Komazawa Olympic Park

The Tokyo Olympics 1964 have been a recurring theme on this blog (here and here) because they fit in so nicely with the narrative of Japan’s economic miracle and reintegration into the world community. Another architectural manifestation from the Games is the Komazawa Olympic Park in Setagaya. The author of the book’s chapter on politics and avantgarde has chosen the complex as one of the insets. I took a stroll through the park to get a feel for the place.


First off, and despite its grandeur, it’s a tad more difficult to find good information on the architecture of the various buildings. From what I can gather Masachiki Murata built the stadium (soccer) and the memorial tower (although other sources credit Kenzo Tange), Yoshinobu Ashihara the gymnasium (wrestling).
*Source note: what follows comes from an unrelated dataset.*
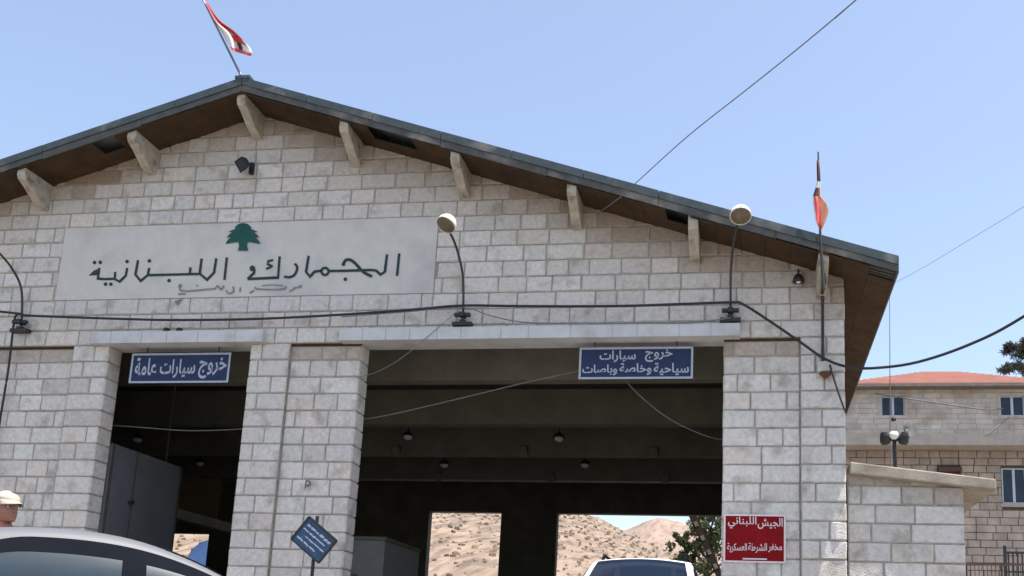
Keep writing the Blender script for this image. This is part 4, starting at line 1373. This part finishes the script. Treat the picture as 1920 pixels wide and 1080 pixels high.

The site in Setagaya (near Komazawa-Daigaku on the Den-en-toshi Line) had initially been selected as the main Olympic venue for the eventually cancelled 1940 Games. The altered design foresaw a somewhat smaller role for this location.

To get a better overview of the complex, this aerial view from the 1960s helps:




The iconic 50-meter-tall Memorial Tower, off-limits to those hoping to get an overview of the sports complex


The soccer stadium seats more than 20,000 people and is now a mixed-use facility. The stadium is getting a paint makeover (perhaps as part of the Tokyo 2020 bid).
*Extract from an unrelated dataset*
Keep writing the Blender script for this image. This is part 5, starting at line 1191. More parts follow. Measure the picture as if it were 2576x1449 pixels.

The indoor volleyball arena where some of the games were held. Volleyball was a new discipline in 1964. The victory of the Japanese women’s team (aka the “oriental witches”) over the Soviet Union in the finals became one of the key sporting moments of the Games. The building is in a pretty bad state and ripe for a makeover.


Today Tokyo’s inhabitants have fully embraced the park and perform their outdoor sports here regularly, the large running circle is probably among the best places for this city’s joggers.

This Olympic Committee report has fantastic photos from the Olympics as well as myriad facts about every little detail of the sporting event.